Return only the lines from the top of the material through the line marked by "flap('f', 30, .139, M_CARD_X, .002, W", unaltered.
##########
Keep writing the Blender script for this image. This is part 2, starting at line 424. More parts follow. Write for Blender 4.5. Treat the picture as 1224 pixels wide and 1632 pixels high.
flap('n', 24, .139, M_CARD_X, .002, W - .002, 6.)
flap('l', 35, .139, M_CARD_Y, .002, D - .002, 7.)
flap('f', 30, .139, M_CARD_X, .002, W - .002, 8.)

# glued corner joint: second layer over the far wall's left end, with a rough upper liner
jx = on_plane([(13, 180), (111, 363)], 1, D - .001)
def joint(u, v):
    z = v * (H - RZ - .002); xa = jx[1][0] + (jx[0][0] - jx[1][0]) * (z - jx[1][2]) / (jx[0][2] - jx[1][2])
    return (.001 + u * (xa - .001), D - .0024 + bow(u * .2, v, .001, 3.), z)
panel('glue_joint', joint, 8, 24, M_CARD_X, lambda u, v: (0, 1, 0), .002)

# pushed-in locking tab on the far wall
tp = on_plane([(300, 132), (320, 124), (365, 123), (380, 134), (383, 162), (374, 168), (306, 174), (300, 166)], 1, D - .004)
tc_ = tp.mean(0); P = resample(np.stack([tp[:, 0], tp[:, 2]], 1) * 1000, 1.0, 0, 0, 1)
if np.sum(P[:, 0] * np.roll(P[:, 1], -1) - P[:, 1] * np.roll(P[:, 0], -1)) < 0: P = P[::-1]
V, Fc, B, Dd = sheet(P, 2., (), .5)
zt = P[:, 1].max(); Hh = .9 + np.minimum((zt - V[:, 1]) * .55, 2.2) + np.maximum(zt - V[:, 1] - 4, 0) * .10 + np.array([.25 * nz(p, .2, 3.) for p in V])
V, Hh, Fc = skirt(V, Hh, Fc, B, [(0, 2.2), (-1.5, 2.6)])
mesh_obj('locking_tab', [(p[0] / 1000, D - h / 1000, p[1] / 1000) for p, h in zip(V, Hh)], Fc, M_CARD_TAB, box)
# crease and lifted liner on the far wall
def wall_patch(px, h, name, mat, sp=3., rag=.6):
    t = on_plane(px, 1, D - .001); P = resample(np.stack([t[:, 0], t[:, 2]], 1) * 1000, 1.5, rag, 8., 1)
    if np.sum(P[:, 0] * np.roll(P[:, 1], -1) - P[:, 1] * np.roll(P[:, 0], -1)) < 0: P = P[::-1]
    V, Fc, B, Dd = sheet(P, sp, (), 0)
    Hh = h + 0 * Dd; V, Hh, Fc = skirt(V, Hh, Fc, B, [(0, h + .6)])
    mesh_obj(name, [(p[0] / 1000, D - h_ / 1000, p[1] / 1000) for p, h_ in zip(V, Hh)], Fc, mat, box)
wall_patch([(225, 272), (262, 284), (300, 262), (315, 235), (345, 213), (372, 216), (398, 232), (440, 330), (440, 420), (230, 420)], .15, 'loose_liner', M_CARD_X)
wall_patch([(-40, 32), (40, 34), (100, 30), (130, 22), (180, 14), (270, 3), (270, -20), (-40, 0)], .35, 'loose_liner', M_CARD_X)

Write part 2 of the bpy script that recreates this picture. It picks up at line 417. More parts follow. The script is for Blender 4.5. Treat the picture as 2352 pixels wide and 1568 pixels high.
##########
### Result of this exercise
Keep writing the Blender script for this image. This is part 2, starting at line 424. More parts follow. Write for Blender 4.5. Treat the picture as 1224 pixels wide and 1632 pixels high.
flap('n', 24, .139, M_CARD_X, .002, W - .002, 6.)
flap('l', 35, .139, M_CARD_Y, .002, D - .002, 7.)
flap('f', 30, .139, M_CARD_X, .002, W - .002, 8.)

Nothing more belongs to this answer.